Aunque no fue el redactor de esta Carta, sin duda Hugues de Payns la aprobaba, pero quería aún más, que eso mismo lo dijera (y lo razonara) alguien que pudiera acabar de una vez y para siempre con esas dudas que amenazaban la propia existencia de la Orden cuando comenzaba su gran expansión. Por ello pide insistentemente a Bernardo de Claraval que ponga "manos a la obra". Sin embargo, Bernardo de Claraval se hace de rogar. ¿Por qué? Ya dijimos que él mismo era consciente de la necesidad de enviar tropas y no monjes a Palestina. Tuvo una intervención destacada en el Concilio de Troyes en el que, además, debió quedar impresionado por el propio Hugues de Payns. Añadamos que Hugues de Champagne y Bernardo de Claraval eran íntimos amigos de antiguo porque habían sido los condes de Champagne los que donaron los terrenos en los que se construyó la abadía de Clairvaux (o de Claraval). Por si todo ello era poco, su tío materno, André de Montbard, se hace Templario en 1129 (aunque algunos digan que fue uno de los supuestos nueve miembros fundadores no es cierto. Cuando se fundó el Temple tenía unos diecisiete años -demasiado joven- y, además, está documentada su presencia en Francia ya que aparece como testigo en varios documentos). ¿Por qué entonces ese retraso? Posiblemente, el propio Bernardo tenía dudas. En 1125 o 1126, cuando supo que Hugues de Champagne íba a tomar el hábito templario (es una forma de hablar, porque entonces, al parecer, aún no usaban hábito) le mandó una carta felicitándole por su decisión de abandonar su posición privilegiada, sus riquezas... pero, a la vez, le reprochaba veladamente que no se hubiera hecho monje cisterciense. En 1129, en una carta dirigida al obispo de Lincoln insiste en que el monje que se retira a un monasterio es superior a un cruzado y que Clairvaux es un reflejo de la Jerusalén celestial. Por tanto, Bernardo hubo de superar su propio escepticismo al respecto antes de poder escribir el "Elogio de la nueva milicia templaria" en el que consagra la superioridad del monje-soldado sobre el propio monje.

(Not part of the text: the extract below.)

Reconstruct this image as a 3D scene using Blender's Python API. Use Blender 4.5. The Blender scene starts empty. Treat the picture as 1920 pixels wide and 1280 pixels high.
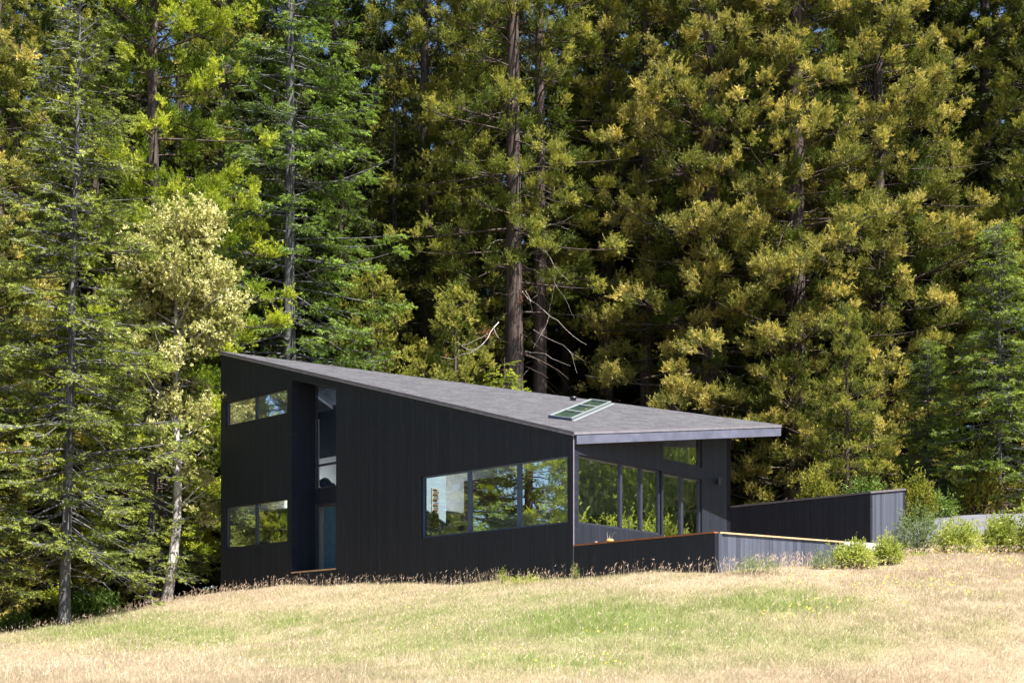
import bpy, bmesh, math, random
import numpy as np
from mathutils import Vector
from mathutils.geometry import tessellate_polygon

R = math.radians
random.seed(7)
scene = bpy.context.scene
COL = scene.collection

# ------------------------------------------------------------------ camera frame
F, HZ, CX = 2570.0, 1288.0, 960.0      # focal length in px of the 1920 px wide picture, eye level, centre
EYE = 1.6
S = 1.25                               # metres per survey unit of depth
XL, XR = -1895.0, 3275.0
D0 = 24.0 * S

def at(px, py, d):
    """survey reading (bearing, height, distance in m) -> world point"""
    return np.array([(px - CX) / F * d, d, EYE + (HZ - py) / F * d])

# ------------------------------------------------------------------ mesh helpers
def wloc(o):
    v = Vector((0, 0, 0))
    while o is not None:
        v += o.location
        o = o.parent
    return np.array(v)

def link(name, me, parent=None, loc=None):
    o = bpy.data.objects.new(name, me)
    COL.objects.link(o)
    if parent is not None:
        o.parent = parent
    if loc is not None:
        o.location = loc
    return o

def tag(o, label=None, cat=None, group=None, kind=None):
    if label: o['label'] = label
    if cat: o['category'] = cat
    if group: o['group'] = group
    if kind: o['kind'] = kind
    return o

def thing(name, label, cat, loc, group=None):
    o = link(name, None, None, [float(v) for v in loc])
    return tag(o, label, cat, group)

def npmesh(name, verts, faces, mats, young=None, midx=None, smooth=False):
    """verts (n,3), faces (m,k) constant k"""
    verts = np.asarray(verts, dtype=np.float32)
    faces = np.asarray(faces, dtype=np.int32)
    me = bpy.data.meshes.new(name)
    n, (m, k) = len(verts), faces.shape
    me.vertices.add(n)
    me.vertices.foreach_set('co', verts.ravel())
    me.loops.add(m * k)
    me.loops.foreach_set('vertex_index', faces.ravel())
    me.polygons.add(m)
    me.polygons.foreach_set('loop_start', np.arange(0, m * k, k, dtype=np.int32))
    me.polygons.foreach_set('loop_total', np.full(m, k, dtype=np.int32))
    if smooth:
        me.polygons.foreach_set('use_smooth', np.ones(m, dtype=bool))
    if not isinstance(mats, (list, tuple)): mats = [mats]
    for mt in mats: me.materials.append(mt)
    if midx is not None:
        me.polygons.foreach_set('material_index', np.asarray(midx, dtype=np.int32))
    if young is not None:
        me.attributes.new('young', 'FLOAT', 'POINT').data.foreach_set('value', np.asarray(young, np.float32))
    me.update(calc_edges=True)
    return me

class MB:
    """collects polygons with uv; builds ONE mesh object"""
    def __init__(self): self.v, self.f, self.u, self.mi = [], [], [], []
    def poly(self, pts, uvs=None, mi=0):
        b = len(self.v)
        self.v += [tuple(float(c) for c in p) for p in pts]
        self.f.append(list(range(b, b + len(pts))))
        self.u.append(uvs if uvs is not None else [(0.0, 0.0)] * len(pts)); self.mi.append(mi)
    def box(self, o, ax, ay, az, mi=0):
        """o corner, three edge vectors"""
        o, ax, ay, az = (np.asarray(q, float) for q in (o, ax, ay, az))
        c = [o, o + ax, o + ax + ay, o + ay]; t = [p + az for p in c]
        lx, ly, lz = (float(np.linalg.norm(q)) for q in (ax, ay, az))
        hand = np.dot(np.cross(ax, ay), az) > 0
        fs = [([c[0], c[3], c[2], c[1]], [(0, 0), (0, ly), (lx, ly), (lx, 0)]),
              (t, [(0, 0), (lx, 0), (lx, ly), (0, ly)])]
        L4 = [lx, ly, lx, ly]; off = 0
        for i in range(4):
            j = (i + 1) % 4
            fs.append(([c[i], c[j], t[j], t[i]], [(off, 0), (off + L4[i], 0), (off + L4[i], lz), (off, lz)])); off += L4[i]
        for p, u in fs:
            if not hand: p, u = p[::-1], u[::-1]
            self.poly(p, u, mi)
    def tube(self, pts, rad, n=8, cap=True, mi=0):
        pts = [np.asarray(p, float) for p in pts]
        if not hasattr(rad, '__len__'): rad = [rad] * len(pts)
        rings = []
        for i, p in enumerate(pts):
            t = pts[min(i + 1, len(pts) - 1)] - pts[max(i - 1, 0)]
            t = t / (np.linalg.norm(t) + 1e-9)
            a = np.cross(t, [0, 0, 1.0]) if abs(t[2]) < .9 else np.cross(t, [1.0, 0, 0])
            a /= np.linalg.norm(a); b = np.cross(t, a)
            rings.append([p + rad[i] * (math.cos(2 * math.pi * k / n) * a + math.sin(2 * math.pi * k / n) * b) for k in range(n)])
        for i in range(len(rings) - 1):
            for k in range(n):
                q = (k + 1) % n
                self.poly([rings[i][k], rings[i + 1][k], rings[i + 1][q], rings[i][q]], None, mi)
        if cap:
            self.poly(rings[0], None, mi); self.poly(rings[-1][::-1], None, mi)
    def build(self, name, mats, parent=None, smooth=False):
        base = wloc(parent) if parent is not None else np.zeros(3)
        me = bpy.data.meshes.new(name)
        me.from_pydata([tuple(np.array(v) - base) for v in self.v], [], self.f)
        if not isinstance(mats, (list, tuple)): mats = [mats]
        for m in mats: me.materials.append(m)
        uvl = me.uv_layers.new(name='UVMap')
        flat = [c for u in self.u for p in u for c in p]
        uvl.data.foreach_set('uv', flat)
        me.polygons.foreach_set('material_index', self.mi)
        if smooth: me.polygons.foreach_set('use_smooth', [True] * len(self.f))
        me.update()
        return link(name, me, parent)

def plate(mb, o, ux, nrm, outer, holes, th, mi_out=0, mi_in=1, mi_edge=0):
    """vertical wall plate: o origin (xyz of s=0,z=0), ux wall direction, nrm OUTWARD normal, outer/holes lists of (s,z) ccw, thickness inward"""
    o = np.asarray(o, float); ux = np.array([ux[0], ux[1], 0.0]); nn = np.array([nrm[0], nrm[1], 0.0])
    loops = [list(outer)] + [list(h) for h in holes]
    flat = [p for l in loops for p in l]
    tris = tessellate_polygon([[Vector((p[0], p[1], 0)) for p in l] for l in loops])
    P = lambda p, dep: o + ux * p[0] + np.array([0, 0, p[1]]) - nn * dep
    for t in tris:
        q = [flat[i] for i in t]
        a = [P(p, 0) for p in q]
        flip = np.dot(np.cross(a[1] - a[0], a[2] - a[0]), nn) < 0
        if flip: q = q[::-1]
        mb.poly([P(p, 0) for p in q], [(p[0], p[1]) for p in q], mi_out)
        mb.poly([P(p, th) for p in q[::-1]], [(p[0], p[1]) for p in q[::-1]], mi_in)
    for l in loops:
        for i in range(len(l)):
            a, b = l[i], l[(i + 1) % len(l)]
            mb.poly([P(a, 0), P(b, 0), P(b, th), P(a, th)], [(0, 0), (1, 0), (1, .1), (0, .1)], mi_edge)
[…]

No obstante, ni por ésas consiguió solventar las propias dudas templarias al respecto. El que, por ejemplo, el propio André de Montbard acabara renunciando al puesto de Gran Maestre del Temple para retirarse a Clairvaux, es una muestra de ella.
Esto es lo que subyace en "Elogio de la nueva milicia templaria" y no un mero deseo propagandístico.
NOTAS:
[1] Citado en El código templario de J. M. Upton-Ward. Traducción de Albert Solé. Ed. Martínez Roca S.A. Barcelona, 2000.
[2] Citado en Templarios. La nueva caballería de Malcolm Barber. Traducción de Albert Solé. Ed. Martínez Roca S.A. Barcelona, 2001.
[3] Citado en Elogio de la nueva milicia templaria de Bernardo de Claraval. Introducción de Javier Martín Lalanda. Traducción de Iñaki Aranguren. Col. Biblioteca Medieval, Ed. Siruela. Madrid, 2005
[4] Citado en Auge y caída de los Templarios de Alain Demurger. Traducción de Fabián García-Prieto. Ed. Martínez Roca S.A. Barcelona, 2000.